Víctimas de sus propias egolatrías, no han dejado de golpear ante cualquier puerta que se les pusiera por delante, unas veces amenazando con boicotear los Presupuestos Generales del Estado, a sabiendas de que de su aprobación dependen los recursos adicionales que recibirá Cataluña, otras intentando poner contra las cuerdas al presidente del Gobierno, obligándole a dar explicaciones sobre un proceso negociador que está en trámites, o amagando con hacer lo imposible por anticipar las elecciones en caso de que no se desbloqueen las negociaciones o que éstas no les sean favorables, amagando con reeditar antiguos pactos que trazaban un cordón de descarado aislamiento sanitario en torno a quines se oponen a sus designios.

El actual modelo constitucional no concede relación de bilateralidad a ninguna de las comunidades, y no se entiende este empeño de ser exclusivos, de ir un paso por delante, de practicar un separatismo económico y disgregador. El apoyo institucional que algunas minorías catalanistas prestaron a la gobernabilidad de España, generó unas contraprestaciones que contribuyeron a consolidar un marco diferencial, y el afianzamiento del proceso identitario catalán, algo que parecía haber tocado techo con la aprobación del Estatuto, pero que al parecer, se trataba sólo de un señuelo, de un peldaño más de este iluminado proceso en el que hace ya tiempo se hallan embarcados.
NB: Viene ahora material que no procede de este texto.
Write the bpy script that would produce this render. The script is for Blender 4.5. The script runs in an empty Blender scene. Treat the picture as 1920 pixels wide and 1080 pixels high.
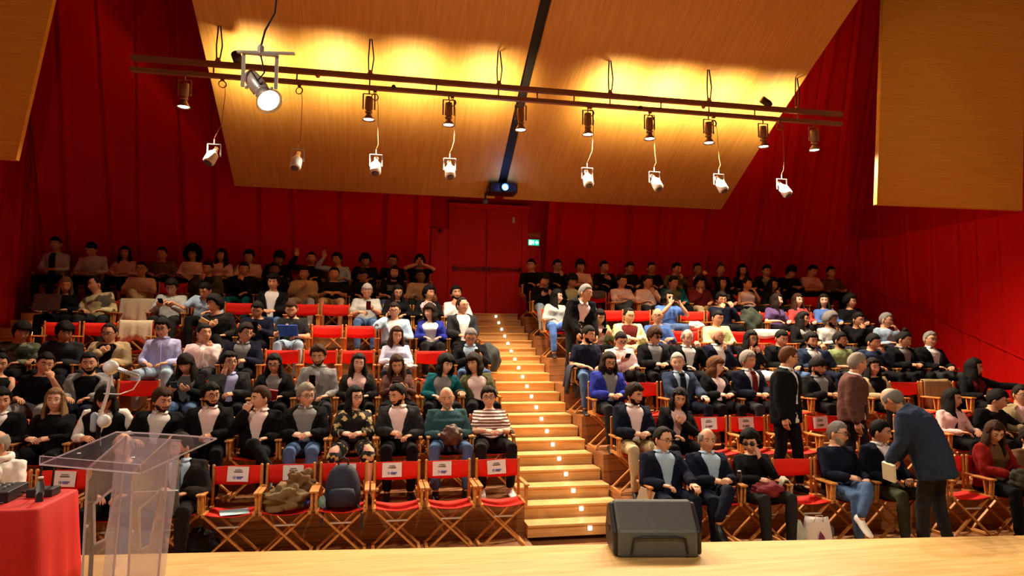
import bpy, math, random
import numpy as np
from mathutils import Vector, Matrix

# ---------------------------------------------------------------- camera
F_PX, YAW, PIT, ROL, CZ = 1286.0, 0.1942, 0.0852, 0.0065, 2.06
scene = bpy.context.scene
COL = scene.collection
cy_, sy_ = math.cos(YAW), math.sin(YAW)
cp_, sp_ = math.cos(PIT), math.sin(PIT)
cr_, sr_ = math.cos(ROL), math.sin(ROL)
_R = Vector((cy_, -sy_, 0))
_FW = Vector((sy_ * cp_, cy_ * cp_, sp_))
_U = Vector((-sy_ * sp_, -cy_ * sp_, cp_))
CR = _R * cr_ + _U * sr_
CU = _U * cr_ - _R * sr_
CAM = Vector((0, 0, CZ))
cam_data = bpy.data.cameras.new('camera')
cam = bpy.data.objects.new('camera', cam_data)
COL.objects.link(cam)
M = Matrix((CR, CU, -_FW)).transposed().to_4x4()
M.translation = CAM
cam.matrix_world = M
cam_data.sensor_width = 36.0
cam_data.lens = 36.0 * F_PX / 1920.0
cam_data.clip_start = 0.05
cam_data.clip_end = 100
scene.camera = cam

def ray(x, y):
    return CR * ((x - 960) / F_PX) + CU * ((540 - y) / F_PX) + _FW
def atY(x, y, Y):
    d = ray(x, y); return CAM + d * (Y / d.y)
def atZ(x, y, Z):
    d = ray(x, y); return CAM + d * ((Z - CZ) / d.z)
def proj(p):
    v = Vector(p) - CAM; d = v.dot(_FW)
    return 960 + F_PX * v.dot(CR) / d, 540 - F_PX * v.dot(CU) / d

# ---------------------------------------------------------------- world, exposure, house and added lights
scene.view_settings.view_transform = 'Standard'
scene.view_settings.look = 'None'
scene.view_settings.gamma = 1
scene.view_settings.exposure = -0.06
scene.view_settings.use_curve_mapping = False
w = bpy.data.worlds.new('world'); scene.world = w; w.use_nodes = True
w.node_tree.nodes['Background'].inputs[0].default_value = (1.0, 0.62, 0.42, 1)
w.node_tree.nodes['Background'].inputs[1].default_value = 0.042

def spot(name, loc, tgt, power, col, size=70, blend=0.6, rad=0.08, parent=None):
    l = bpy.data.lights.new(name, 'SPOT'); l.energy = power; l.color = col
    l.spot_size = math.radians(size); l.spot_blend = blend; l.shadow_soft_size = rad
    o = bpy.data.objects.new(name, l); COL.objects.link(o)
    o.location = loc
    o.rotation_euler = (Vector(tgt) - Vector(loc)).to_track_quat('-Z', 'Y').to_euler()
    return o
WARM = (1.0, 0.80, 0.60)
# stage lamps out of view overhead, first three thrown onto the seats
spot('unseen_spot', (-3.5, 1.5, 6.6), (-1.2, 7.6, 0.6), 950, WARM, 62, 1.0, 0.12)
spot('unseen_spot', (1.8, 1.2, 6.8), (2.3, 7.8, 0.6), 950, WARM, 62, 1.0, 0.12)
spot('unseen_spot', (6.5, 1.5, 6.6), (6.0, 7.4, 0.5), 850, WARM, 62, 1.0, 0.12)
spot('unseen_spot', (1.5, -.5, 4.2), (10.6, 9.4, 5.9), 1300, (1, .80, .52), 34, 1.0, 0.12)  # added unseen lamp to brighten the right side reflector
spot('unseen_spot', (-.3, -.5, 4.0), (-6.2, 9.4, 6.2), 420, (1, .80, .52), 34, 1.0, 0.12)  # added unseen lamp to brighten the left side reflector
spot('unseen_spot', (-3.2, 1.0, 5.4), (-1.3, 4.2, 1.2), 150, (.86, .80, 1.0), 50, 1.0, 0.1)  # added unseen cool lamp to lift the lectern

# ---------------------------------------------------------------- materials
def _mat(name):
    m = bpy.data.materials.new(name); m.use_nodes = True
    nt = m.node_tree; b = nt.nodes['Principled BSDF']
    return m, nt, b
def rgba(c): return (c[0], c[1], c[2], 1)
_mc = {}
def plain(name, c, rough=0.6, metal=0.0, spec=0.4, bump=0.0, bscale=60.0, sheen=0.0):
    k = (name, tuple(c), rough, metal)
    if k in _mc: return _mc[k]
    m, nt, b = _mat(name)
    b.inputs['Roughness'].default_value = rough
    b.inputs['Metallic'].default_value = metal
    b.inputs['Specular IOR Level'].default_value = spec
    if sheen: b.inputs['Sheen Weight'].default_value = sheen
    tc = nt.nodes.new('ShaderNodeTexCoord')
    n = nt.nodes.new('ShaderNodeTexNoise'); n.inputs['Scale'].default_value = bscale; n.inputs['Detail'].default_value = 3
    nt.links.new(tc.outputs['Object'], n.inputs['Vector'])
    mr = nt.nodes.new('ShaderNodeMapRange'); mr.inputs['To Min'].default_value = 0.86; mr.inputs['To Max'].default_value = 1.12
    nt.links.new(n.outputs['Fac'], mr.inputs['Value'])
    mx = nt.nodes.new('ShaderNodeMix'); mx.data_type = 'RGBA'; mx.blend_type = 'MULTIPLY'
    mx.inputs['Factor'].default_value = 1; mx.inputs['A'].default_value = rgba(c)
    nt.links.new(mr.outputs['Result'], mx.inputs['B']); nt.links.new(mx.outputs['Result'], b.inputs['Base Color'])
    if bump:
        bp = nt.nodes.new('ShaderNodeBump'); bp.inputs['Strength'].default_value = bump; bp.inputs['Distance'].default_value = 0.01
        nt.links.new(n.outputs['Fac'], bp.inputs['Height']); nt.links.new(bp.outputs['Normal'], b.inputs['Normal'])
    _mc[k] = m
    return m
def emit(name, c, s):
    m, nt, b = _mat(name)
    b.inputs['Base Color'].default_value = rgba(c)
    b.inputs['Emission Color'].default_value = rgba(c); b.inputs['Emission Strength'].default_value = s
    return m
def two_tone(name, c1, c2, kind, scale, rough=0.75, axis='Z'):
    """striped, blotched or checked cloth"""
    m, nt, b = _mat(name); b.inputs['Roughness'].default_value = rough
    b.inputs['Specular IOR Level'].default_value = 0.2
    tc = nt.nodes.new('ShaderNodeTexCoord')
    if kind == 'stripe':
        t = nt.nodes.new('ShaderNodeTexWave'); t.wave_type = 'BANDS'; t.bands_direction = axis
        t.inputs['Scale'].default_value = scale; t.inputs['Distortion'].default_value = 0.8; out = t.outputs['Fac']
    elif kind == 'check':
        t = nt.nodes.new('ShaderNodeTexChecker'); t.inputs['Scale'].default_value = scale; out = t.outputs['Fac']
    else:
        t = nt.nodes.new('ShaderNodeTexNoise'); t.inputs['Scale'].default_value = scale; t.inputs['Detail'].default_value = 1.5; out = t.outputs['Fac']
    nt.links.new(tc.outputs['Object'], t.inputs['Vector'])
    r = nt.nodes.new('ShaderNodeValToRGB'); r.color_ramp.interpolation = 'LINEAR'
    lo, hi = (0.44, 0.52) if kind != 'floral' else (0.56, 0.6)
    r.color_ramp.elements[0].position = lo; r.color_ramp.elements[1].position = hi
    r.color_ramp.elements[0].color = rgba(c1); r.color_ramp.elements[1].color = rgba(c2)
    nt.links.new(out, r.inputs['Fac']); nt.links.new(r.outputs['Color'], b.inputs['Base Color'])
    return m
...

Porque una vez despojados de abalorios y caretas, aparece la verdad desnuda con todo su esplendor y contundencia, el deseo incontenible de aprovechar el mínimo resquicio para fortalecer sus posiciones economicistas, a cambio de travestir la causa común, poniendo límites a la solidaridad constitucional, reduciéndola a un papel simbólico nominalista y asistencial.
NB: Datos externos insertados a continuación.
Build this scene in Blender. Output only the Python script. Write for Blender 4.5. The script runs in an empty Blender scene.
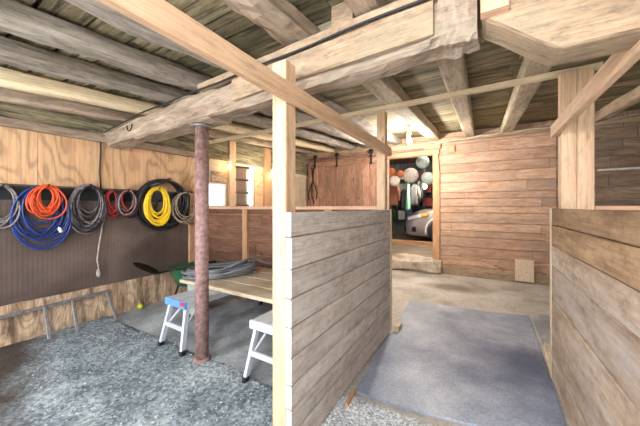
import bpy, bmesh, math, random
from mathutils import Vector, Matrix, noise as mnoise
random.seed(7)
R = random.Random(11)
C = bpy.context.scene.collection
S = bpy.context.scene
V = Vector
PI = math.pi

# ------------------------------------------------------------------ camera
F, HZ, CAMH, YAW = 275.0, 207.0, 1.30, math.radians(30.5)
cd = bpy.data.cameras.new('camera'); cam = bpy.data.objects.new('camera', cd); C.objects.link(cam)
cam.location = (0, 0, CAMH); cam.rotation_euler = (PI/2, 0, YAW)
cd.sensor_width = 36; cd.lens = F/640*36; cd.shift_y = -6/640; cd.clip_start = .02
S.camera = cam
cs, sn = math.cos(YAW), math.sin(YAW)

# ------------------------------------------------------------------ node helpers
def newmat(name):
    m = bpy.data.materials.new(name); m.use_nodes = True
    nt = m.node_tree; b = nt.nodes['Principled BSDF']
    return m, nt, b
def N(nt, t, **kw):
    n = nt.nodes.new(t)
    for k, v in kw.items():
        if k in n.inputs.keys() if False else False: pass
        setattr(n, k, v)
    return n
def L(nt, a, b): nt.links.new(a, b)
def math_(nt, op, a, b=None, clamp=False):
    n = nt.nodes.new('ShaderNodeMath'); n.operation = op; n.use_clamp = clamp
    for i, x in enumerate((a, b)):
        if x is None: continue
        if isinstance(x, (int, float)): n.inputs[i].default_value = x
        else: L(nt, x, n.inputs[i])
    return n.outputs[0]
def mix(nt, fac, a, b, blend='MIX'):
    n = nt.nodes.new('ShaderNodeMix'); n.data_type = 'RGBA'; n.blend_type = blend; n.clamp_result = False
    for i, x in ((0, fac), (6, a), (7, b)):
        if isinstance(x, (int, float)): n.inputs[i].default_value = x
        elif isinstance(x, (tuple, list)): n.inputs[i].default_value = (*x[:3], 1)
        else: L(nt, x, n.inputs[i])
    return n.outputs[2]
def ramp(nt, fac, stops):
    n = nt.nodes.new('ShaderNodeValToRGB'); cr = n.color_ramp
    while len(cr.elements) < len(stops): cr.elements.new(.5)
    for e, (p, c) in zip(cr.elements, stops):
        e.position = p; e.color = (*c[:3], 1) if isinstance(c, (tuple, list)) else (c, c, c, 1)
    L(nt, fac, n.inputs[0]); return n.outputs[0]
def noise(nt, vec, scale=1, detail=4, rough=.55, dist=0):
    n = nt.nodes.new('ShaderNodeTexNoise'); n.inputs['Scale'].default_value = scale
    n.inputs['Detail'].default_value = detail; n.inputs['Roughness'].default_value = rough
    n.inputs['Distortion'].default_value = dist
    L(nt, vec, n.inputs['Vector']); return n.outputs['Fac']
def bump(nt, b, h, strength=.3, dist=.01):
    n = nt.nodes.new('ShaderNodeBump'); n.inputs['Strength'].default_value = strength
    n.inputs['Distance'].default_value = dist; L(nt, h, n.inputs['Height']); L(nt, n.outputs[0], b.inputs['Normal'])
def srgb(r, g, b):
    f = lambda c: (c/255/12.92) if c/255 <= .04045 else ((c/255+.055)/1.055)**2.4
    return (f(r), f(g), f(b))
def scl(c, k): return tuple(x*k for x in c)

def wood(name, dark, base, light, gl=1.2, gc=16, knots=.5, stain=None, stain_amt=.5, var=.25, rough=.85, bstr=.35, cathedral=0, stain_scale=1.6, contrast=1.0, mottle=.75, mv=(9, 40), streak=0):
    """grain runs along u of the UV map (metres); every board (mesh island) gets its own offset and tone"""
    m, nt, b = newmat(name)
    uv = nt.nodes.new('ShaderNodeUVMap').outputs[0]
    geo = nt.nodes.new('ShaderNodeNewGeometry'); rnd = geo.outputs['Random Per Island']
    def vec(su, sv, k=37.0):
        mp = nt.nodes.new('ShaderNodeMapping'); mp.inputs['Scale'].default_value = (su, sv, 1); L(nt, uv, mp.inputs[0])
        ad = nt.nodes.new('ShaderNodeVectorMath'); ad.operation = 'ADD'
        cb = nt.nodes.new('ShaderNodeCombineXYZ'); L(nt, math_(nt, 'MULTIPLY', rnd, k), cb.inputs[2]); L(nt, math_(nt, 'MULTIPLY', rnd, k*.7), cb.inputs[0])
        L(nt, mp.outputs[0], ad.inputs[0]); L(nt, cb.outputs[0], ad.inputs[1]); return ad.outputs[0]
    g = noise(nt, vec(gl*1.6, gc*.55), 1, 6, .62, .25)
    lo, hi = .5-.24/contrast, .5+.24/contrast
    col = ramp(nt, g, [(lo, dark), (.5, base), (hi, light)])
    col = mix(nt, .35, col, base)
    fine = noise(nt, vec(gl*3, gc*5), 1, 4, .65)
    col = mix(nt, .8, col, ramp(nt, fine, [(.3, .66), (.58, 1.06)]), 'MULTIPLY')
    mott = noise(nt, vec(*mv), 1, 6, .75)
    col = mix(nt, mottle, col, ramp(nt, mott, [(.34, .5), (.48, .95), (.66, 1.2)]), 'MULTIPLY')
    if streak:
        st = noise(nt, vec(2.2, 26), 1, 4, .6, .2)
        col = mix(nt, streak, col, ramp(nt, st, [(.36, .25), (.48, .9), (.62, 1.25)]), 'MULTIPLY')
    h = fine
    if cathedral:
        cf = noise(nt, vec(cathedral, cathedral*3.6), 1, 1.5, .4, .2)
        sw = math_(nt, 'SINE', math_(nt, 'MULTIPLY', cf, 95.0))
        col = mix(nt, .75, col, ramp(nt, math_(nt, 'ADD', math_(nt, 'MULTIPLY', sw, .5), .5), [(.0, .6), (.35, .98), (1.0, 1.06)]), 'MULTIPLY')
    if knots:
        vo = nt.nodes.new('ShaderNodeTexVoronoi'); vo.inputs['Scale'].default_value = 1
        L(nt, vec(2.4, 6.0), vo.inputs['Vector'])
        sep = nt.nodes.new('ShaderNodeSeparateColor'); L(nt, vo.outputs['Color'], sep.inputs[0])
        on = math_(nt, 'GREATER_THAN', sep.outputs[0], 1-knots)
        k = ramp(nt, vo.outputs['Distance'], [(.05, 1.0), (.12, 0.0)])
        kk = math_(nt, 'MULTIPLY', k, on)
        col = mix(nt, math_(nt, 'MULTIPLY', kk, .8), col, scl(dark, .45))
    if stain:
        s = noise(nt, vec(stain_scale*.5, stain_scale*2.2), 1, 5, .65, .4)
        col = mix(nt, math_(nt, 'MULTIPLY', ramp(nt, s, [(.45, 0.0), (.65, 1.0)]), stain_amt), col, stain)
    col = mix(nt, 1.0, col, ramp(nt, rnd, [(0, 1-var), (1, 1+var)]), 'MULTIPLY')
    L(nt, col, b.inputs['Base Color']); b.inputs['Roughness'].default_value = rough
    b.inputs['Specular IOR Level'].default_value = .25
    bump(nt, b, math_(nt, 'ADD', h, g), bstr, .006)
    return m

def plain(name, c, rough=.5, metal=0, var=.12, scale=30, bstr=.08, spec=.5):
    m, nt, b = newmat(name)
    tc = nt.nodes.new('ShaderNodeTexCoord').outputs['Object']
    n = noise(nt, tc, scale, 4, .6)
    L(nt, mix(nt, 1.0, c, ramp(nt, n, [(.3, 1-var*2), (.7, 1+var)]), 'MULTIPLY'), b.inputs['Base Color'])
    b.inputs['Roughness'].default_value = rough; b.inputs['Metallic'].default_value = metal
    b.inputs['Specular IOR Level'].default_value = spec
    bump(nt, b, n, bstr, .004)
    return m

def emit(name, c, s):
    m, nt, b = newmat(name); b.inputs['Base Color'].default_value = (*c, 1)
    b.inputs['Emission Color'].default_value = (*c, 1); b.inputs['Emission Strength'].default_value = s
    return m

def concrete(name, c1, c2, c3, sc=1.2, rough=.75, fine=60, bstr=.3, bdist=.006, speck=None, dist=.4):
    m, nt, b = newmat(name)
    tc = nt.nodes.new('ShaderNodeTexCoord').outputs['Object']
    n = noise(nt, tc, sc, 7, .62, dist)
    col = ramp(nt, n, [(.32, c1), (.5, c2), (.68, c3)])
    f = noise(nt, tc, fine, 4, .7)
    col = mix(nt, .8, col, ramp(nt, f, [(.3, .6), (.65, 1.12)]), 'MULTIPLY')
    h = f
    if speck:
        vo = nt.nodes.new('ShaderNodeTexVoronoi'); vo.inputs['Scale'].default_value = speck; L(nt, tc, vo.inputs['Vector'])
        sep = nt.nodes.new('ShaderNodeSeparateColor'); L(nt, vo.outputs['Color'], sep.inputs[0])
        col = mix(nt, .85, col, ramp(nt, sep.outputs[0], [(.1, .5), (.5, .95), (.95, 1.5)]), 'MULTIPLY')
        h = math_(nt, 'ADD', f, sep.outputs[1])
    L(nt, col, b.inputs['Base Color']); b.inputs['Roughness'].default_value = rough
    b.inputs['Specular IOR Level'].default_value = .35
    bump(nt, b, h, bstr, bdist)
    return m, nt, b, col, tc

# ------------------------------------------------------------------ materials
M = {}
M['pine'] = wood('fresh_pine', srgb(170,130,98), srgb(214,180,145), srgb(232,205,172), .9, 34, .5, stain=srgb(220,172,144), stain_amt=.4, var=.05, rough=.7, bstr=.15, mottle=.5, stain_scale=2.5)
M['pine_pink'] = wood('pink_pine', srgb(200,150,118), srgb(226,182,150), srgb(238,206,176), .9, 30, .2, stain=srgb(222,164,134), stain_amt=.4, var=.05, rough=.7, bstr=.15, mottle=.3)
M['pine_green'] = wood('greenish_treated_pine', srgb(192,166,128), srgb(228,206,170), srgb(240,222,192), .9, 30, .5, stain=srgb(208,206,170), stain_amt=.35, var=.06, rough=.7, bstr=.15, mottle=.4, stain_scale=2.5)
M['grey_plank'] = wood('weathered_grey_planks', srgb(148,136,124), srgb(198,187,176), srgb(218,210,204), 1.3, 18, .3, stain=srgb(212,210,208), stain_amt=.5, var=.08, bstr=.35, stain_scale=3.5, mottle=.7, mv=(14, 22))
M['brown_plank'] = wood('weathered_brown_planks', srgb(124,102,84), srgb(172,150,130), srgb(200,182,166), 1.3, 16, .3, stain=srgb(194,184,178), stain_amt=.5, var=.10, bstr=.35, stain_scale=3, mottle=.65, mv=(13, 20))
M['tan_plank'] = wood('stained_tan_planks', srgb(112,86,60), srgb(170,138,106), srgb(196,168,136), 1.3, 16, .3, stain=srgb(104,76,52), stain_amt=.7, var=.10, bstr=.35, stain_scale=2.4, mottle=.65, mv=(13, 20))
M['barn_wall'] = wood('old_barn_boards', srgb(136,104,84), srgb(196,158,132), srgb(224,192,168), 1.4, 20, .5, stain=srgb(168,148,132), stain_amt=.6, var=.15, bstr=.4, stain_scale=1.6, mottle=.8)
M['barn_wall_grey'] = wood('old_grey_barn_boards', srgb(98,78,62), srgb(146,122,102), srgb(178,156,136), 1.4, 16, .5, stain=srgb(120,112,104), stain_amt=.6, var=.18, bstr=.5)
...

No han dudado en arremeter contra los molinos de viento que su imaginación ha ido construyendo, emprendido una guerra solapada contra quienes consideran beneficiarios de sus aportaciones, como si estos debieran estar sumidos en una actitud de genuflexo acatamiento hacia el apadrinamiento que ellos dicen representar. Pero no hay nerviosismo, ni impaciencia, ni soflama, ni derechos históricos capaces de justificar la sinrazón y el insulto, algo que tiene un escaso recorrido, y que despierta un rechazo y una antipatía de la que les costará desprenderse, porque existen unas líneas rojas que no conviene traspasar, ya que la intolerancia, la radicalización y la desmesura no son argumentos que deban utilizarse en la brega política y menos aplicada hacia los ciudadanos.

Y si el vicepresidente Pedro Solbes, pretende ahora poner un punto de cordura ante este desbarajuste reivindicativo, justo es que la oposición deba estar a su lado, renunciando a la rentabilidad política que pudiera generar esta deriva catalanista, y conjuntamente con el Gobierno y las comunidades, establecer unos criterios básicos respecto al nuevo modelo de financiación, basados en la coherencia, en la equidad y en el interés general, descartando cualquier atisbo de mercadeo oportunista.
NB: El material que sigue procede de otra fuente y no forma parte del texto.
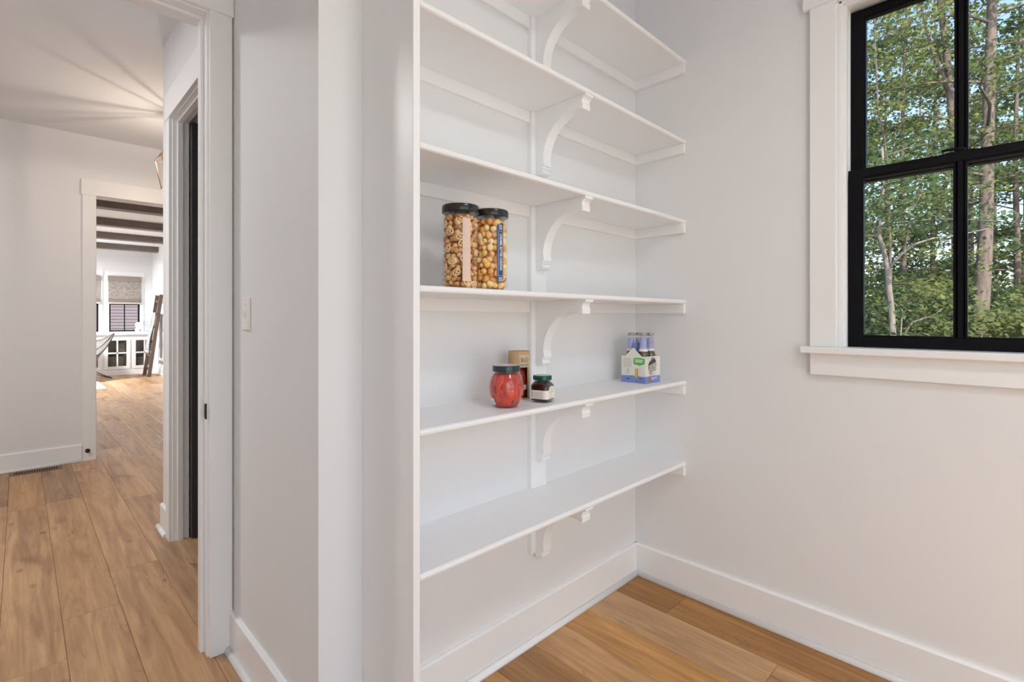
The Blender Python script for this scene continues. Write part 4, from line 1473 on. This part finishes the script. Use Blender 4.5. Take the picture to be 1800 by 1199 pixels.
# built-in cabinet under the lounge windows
CBX = pbr('cabinet_interior_taupe', (0.42, 0.38, 0.35), 0.8, noise=0.2, nscale=20)
cab = thing('window_cabinet', 'long white low cabinet with glass doors under the lounge windows', 'cabinet', (0, 0, 0))
YC0 = 13.42
mb = MB()
mb.box(-0.9, 2.135, YC0 + 0.004, YG - 0.002, 0.0, 0.12).box(-0.9, 2.135, YG - 0.03, YG - 0.002, 0.12, 0.85)
mb.box(-0.9, 2.135, YC0 + 0.004, YG - 0.03, 0.765, 0.85)
divs = [-0.9, -0.20, 0.55, 0.70, 1.2645, 1.7075, 2.135]
for x in (-0.9, -0.29, 0.30, 0.75, 1.215, 1.684, 2.105):
    mb.box(x, x + 0.046, YC0 + 0.004, YG - 0.03, 0.12, 0.765)
mb.build('carcass', TRIM, cab, 0.001)
bx(-0.92, 2.148, YC0 - 0.03, YG - 0.0165, 0.852, 0.896).build('top', TRIM, cab, 0.004)
bx(-0.9, 2.135, YC0 - 0.012, YC0 + 0.004, 0.0, 0.11).build('kick_board', TRIM, cab, 0.002)
mb = MB()
bx(-0.85, 2.10, YG - 0.034, YG - 0.031, 0.12, 0.76).build('back_lining', CBX, cab)
for x0 in (-0.285, 0.325, 0.785, 1.2555, 1.7255):
    x1 = x0 + (0.434 if x0 > 0.5 else 0.42)
    z0_, z1_ = 0.125, 0.765
    y0, y1 = YC0 - 0.014, YC0 + 0.004
    st = 0.062
    mb = MB()
    mb.box(x0, x0 + st, y0, y1, z0_, z1_).box(x1 - st, x1, y0, y1, z0_, z1_).box(x0 + st, x1 - st, y0, y1, z0_, z0_ + st).box(x0 + st, x1 - st, y0, y1, z1_ - 0.03, z1_)
    dr = mb.build('glass_door', TRIM, cab, 0.001)
    mx, mz = (x0 + x1) / 2, 0.469
    bx(mx - 0.013, mx + 0.013, y0 + 0.002, y1 - 0.002, z0_ + st, z1_ - 0.03).build('muntin', TRIM, dr)
    bx(x0 + st, x1 - st, y0 + 0.002, y1 - 0.002, mz - 0.015, mz + 0.015).build('muntin', TRIM, dr)
    for p0, p1 in ((x0 + st, mx - .013), (mx + .013, x1 - st)):
        for q0, q1 in ((z0_ + st, mz - .015), (mz + .015, z1_ - .03)):
            bx(p0, p1, YC0 - 0.007, YC0 - 0.004, q0, q1).build('pane', GLASS, dr)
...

Cataluña representó y sigue representando una sociedad vanguardista, culta, cosmopolita, plural, moderna, abierta y europeísta, una comunidad que ama el progreso y la estabilidad, que prefiere mirarse en los espejos del futuro más que en las entelequias del pasado, y que empieza a sentir cierto hartazgo del manejo que practican algunos de sus políticos, a estar cansados de tanta cizaña disgregadora que van sembrando desde unos discursos anacrónicos y exclusivistas que se dan de bruces contra los nuevos horizontes de universalidad que la humanidad indefectiblemente ha elegido como pilares básicos de futuro.